Americans couldn't wait to trade in the cramped city apartments of the Kramdens and Ricardos for the lush lawns of the Bradys. Local land-use policies kept housing densities low, pushing development to the periphery of metropolitan regions and forcing families who wanted their dream house to accept long commutes and a lack of any real transportation choices other than getting behind the wheel.
Even the way the government pays for roads and transit is dependent on gas taxes, which is effective only if Americans keep driving.
"There is a whole confluence of government policies -- tax, spending, regulatory and administrative -- that have subsidized sprawl," said Bruce Katz, director of the Metropolitan Policy Program at the Brookings Institution. A gallon of gasoline costs more than $8 in Britain, Germany, France and Belgium, according to the U.S. Department of Energy. Much of the price difference is due to higher taxes.
Federal spending is about 4 to 1 in favor of highways over transit. Today, more than 99 percent of the trips taken by U.S. residents are in cars or some other non-transit vehicle, largely as a result of decades of such unbalanced spending.
The policies -- building so many highways and building so many houses near those highways -- have had a direct bearing on how and where people live and work. More Americans, 52 percent, live in the suburbs than anywhere else. The suburban growth rate exceeded 90 percent in the past decade.
But there's been a radical shift in recent months. Americans drove 9.6 billion fewer highway miles in May than a year earlier. In the Washington area and elsewhere, mass transit ridership is setting records. Last year, transit trips nationwide topped 10.3 billion, a 50-year high.

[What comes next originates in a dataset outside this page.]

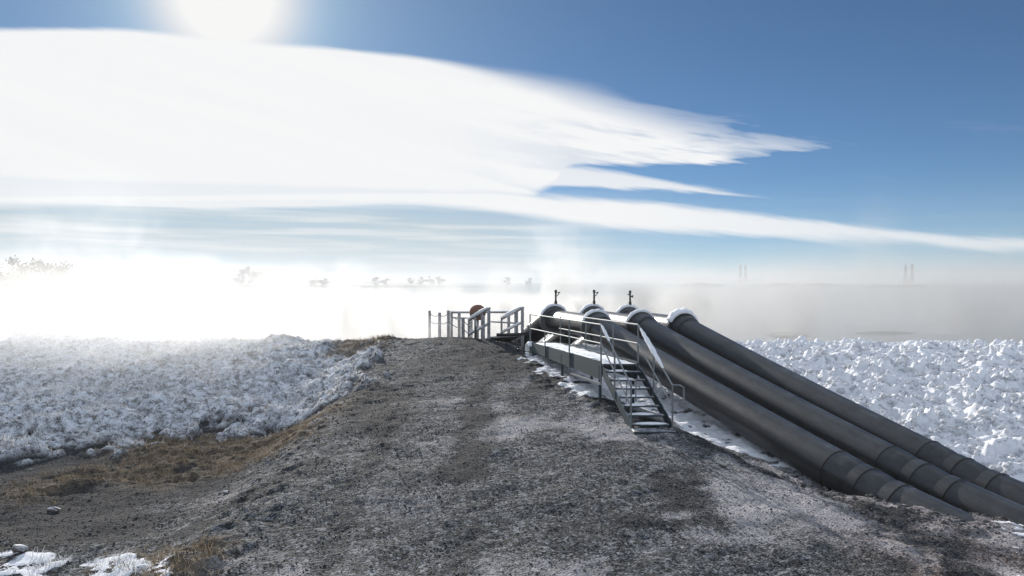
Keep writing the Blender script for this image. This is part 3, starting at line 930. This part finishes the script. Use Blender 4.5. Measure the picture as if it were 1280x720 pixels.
def make_buoy():
    c = P(597, 391.0, 31.9)
    root = empty('buoy', (c - Vector((0, 0, .9))).to_tuple(), 'rusty brown round buoy standing behind the left gangway handrail', 'buoy')
    V = []; n = 24; m = 14
    prof = [(0, .30), (.10, .29), (.2, .235), (.26, .16), (.29, .05), (.29, -.05), (.27, -.12), (.22, -.20), (.14, -.26), (0, -.28)]
    mb = MB(); vs = []; 
    for r_, z_ in prof[1:-1]:
        r_ *= 1.12; z_ *= 1.1
        for k in range(n):
            a = 2 * math.pi * k / n
            vs.append(c + Vector((r_ * math.cos(a), r_ * math.sin(a), z_)))
    q = len(prof) - 2
    fs = [(i * n + k, i * n + (k + 1) % n, (i + 1) * n + (k + 1) % n, (i + 1) * n + k) for i in range(q - 1) for k in range(n)]
    fs.append(tuple(range(n))); fs.append(tuple((q - 1) * n + k for k in range(n)))
    mb.add(vs, fs); mb.build('float_body', M['rust'], root)
    MB().tube([c - Vector((0, 0, .27)), c - Vector((0, 0, 1.3))], .05, 10).build('stem', M['wood'], root)
    MB().tube([c + Vector((-.28, 0, -.02)), c + Vector((-.3, 0, .04))], .02, 8).build('lifting_eye', M['iron'], root)
make_buoy()
def make_hose():
    pts = [P(x, y, d) for x, y, d in ((621, 418.5, 29.6), (632, 418.6, 29.5), (645, 418.2, 29.5), (655, 417.3, 29.7), (664, 414.6, 30.2))]
    pts = [Vector((p.x, p.y, max(p.z, gz(p.x, p.y) + .05))) for p in pts]
    o = MB().tube(pts, .06, 12).build('hose', M['hose'], None)
    tag(o, 'thick black hose lying across the crest between gangway and pipes', 'hose')
    pts = [P(x, y, d) for x, y, d in ((632, 420.8, 29.2), (640, 422.5, 28.8), (648, 425.5, 28.0))]
    pts = [Vector((p.x, p.y, gz(p.x, p.y) + .05)) for p in pts]
    o = MB().tube(pts, .045, 10).build('hose', M['hose'], None)
    tag(o, 'short black hose end lying on the gravel in front of the gangway', 'hose')
make_hose()

# ------------------------------------------------------------------ stones on the left flat
def make_stone(px, py, size, label, snowy):
    # cast the picture ray onto the ground
    for D in np.arange(11, 30, .05):
        x = (px - 640) / F * D
        z = CAM_Z - (py - HOR) / F * D
        if z <= gz(x, D): break
    bv, bf = ico2()
    V = bv * (1 + RNG.normal(0, .13, (len(bv), 1)))
    V = V * np.array(size) * RNG.uniform(.85, 1.15, 3)
    o = np_mesh('stone', V, bf, M['rock'], True)
    o.location = (x, D, gz(x, D) + size[2] * .45)
    o.rotation_euler = (0, 0, RNG.uniform(-.5, .5))
    o.data.set_sharp_from_angle(angle=math.radians(40))
    tag(o, label, 'stone', 'loose stones on the dark flat')
make_stone(66, 640, (.15, .06, .05), 'long low stone with a frosted side alone on the dark flat', 1)
make_stone(22, 690, (.11, .09, .07), 'rounded stone in the snowy grass at the bottom left corner', 1)
make_stone(282, 618, (.07, .06, .04), 'small frosted stone below the brown grass patch', 1)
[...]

Increased use of mass transit is an indisputable good, but with so much money still going into roads and highways, such mass transit systems as exist are stretched to the breaking point. A few years ago I saw a documentary at Full Frame Fest about train commutation in India, that showed men hanging onto the outside of the train and riding on the roof. Mass transit in the New York area isn't quite that bad yet, but it's not unusual for rush hour trains to be standing room only, which for a one-hour commute is hardly going to make people paying $300/month think they're getting value for their money.
I'm hoping that I can find a job that's either within fifteen miles of home, or that at least allows for telecommuting a few days a week. At some point, all of us, including corporations, are going to have to change the way we do things. But the kinds of policies that are necessary to deal with the gradual phasing out of the instant gratification that the automobile offers are going to require a New Deal-type federal effort, that incorporates changes to corporate policies, huge investments in mass transit (both public and private) and renewable energy, and housing policy. The exurbs that exist cannot be allowed to turn into weed-choked wastelands, but will need to be connected to more populated areas through a network of bus, train, van, or trolley services. It's going to take a huge amount of money, something we don't have at the moment, because it's all going to companies like Blackwater and Halliburton and U.S. oil companies reaping profits from Iraq. The U.S. has allocated $48 billion for reconstruction in Iraq while little actual reconstruction has taken place and Iraq is poised to see a $79 billion budget surplus this year. $48 billion would be a drop in the bucket for the kinds of changes we need here at home to sustain anything even remotely resembling the life we currently enjoy. But at least it would be a start.